Slum dwellers here are buying potable water by paying a minimum of Rs.5 per pot which gives them between 30 and 40 litres.
The central business district of the nation’s tech hub has been going without electricity for two to three hours a day for the past week and many residential areas have been facing blackouts for four hours or more.
Officials blame the huge gap in the demand and the supply of water and power in the city for the hardships being faced by residents ahead of monsoon. The water demand in Bangalore is about 1,300 MLD (million litres per day) but the supply is around 900 MLD.
The main sources for Bangalore are the Cauvery river water, 885 MLD, and the Thippagondanahalli (TG Halli) reservoir on the city’s outskirts, 60 MLD. The rest of the demand is met through around 7,000 borewells dug up across the city by the Bangalore Water Supply and Sewage Board.
Thousands of houses in the city have personal borewells, often used to supplement the BWSSB water supply. Officials estimate that the city has over 100,000 bore wells with new ones being added every summer.
The increasing number of borewells has led to the groundwater level depleting fast. In many parts of the city water is found only at a depth of around 1,000 feet.
Supply from the reservoir has come down to around 30 MLD from the third week of April as its water level is depleting fast. As against a full capacity water level of 74 feet, the water level has come down to 16 feet. If it drops to 12 feet, the drawing of water from it will have to be stopped, BWSSB officials said.

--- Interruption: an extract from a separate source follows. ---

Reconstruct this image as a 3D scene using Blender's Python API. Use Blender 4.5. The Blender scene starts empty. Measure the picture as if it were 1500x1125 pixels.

The state heavily depends on rains for its hydro-power generation that forms the bulk of the installed power generation capacity. Of a total of 5,700 MW installed power generation capacity, hydro-power’s share is over 3,600 MW.
In April and May, the state needs around 140 million units of electricity daily. The supply hovers around 115 million units, forcing power shutdowns, say officials.
The Bharatiya Janata Party (BJP) government, which completes two years later this month, blames the central government for the poor power situation in the state.
Chief Minister B.S. Yeddyurappa asserts that the central government is supplying only about 1,200 MW power daily against the state’s share of 1,534 MW from the central pool.
“The state’s daily allocation from Central Generating Stations (CGS) is 1,534 MW. In terms of size, population and demand, this compares rather unfavourably with that of our neighbours,” he says.
“We have repeatedly stressed that Karnataka’s share from CGS has to be increased and brought on a par with other comparable states,” Yeddyurappa has been telling reporters since the onset of summer in April.
The party’s Lok Sabha member from Bangalore South, H.N. Ananth Kumar, says the state needs 7,200 MW of power daily, but the supply stands at 6,000 MW. Of the 7,200 MW, Bangalore alone requires 4,000 MW, he says.
State Congress president R.V. Deshpande and working president D.J. Shivakumar and former chief minister and Janata Dal-Secular leader H.D. Kumaraswamy disagree.
They say there is no point in the chief minister blaming the central government for all the ills. They also accuse him of not adding even one mega watt to the state’s power generation capacity after coming to power in May 2008.
The BJP leaders counter these charges by reeling out statistics on power generation planned over the next five years.
“Every government on coming to power holds out a rosy picture on the future for Bangaloreans in the next five years. But at the end of their five years, residents are left with less water and more power cuts,” says S.K. Chandrashekar, a 70-year-old Bangalore-based retired state government employee.
Chandrashekar, who was born and brought up here, recalls the good old days of city life till it became the fastest growing metropolis of Asia in the late 1980s, spurred by the boom in information technology, which in turn led to massive expansion of the realty sector.
Being home to IT majors Infosys and Wipro, with offices of major MNCs like IBM, Accenture, Honeywell, and marketed as a hot destination for health tourism, Bangalore continues to attract people and businesses, notwithstanding its power and water problems.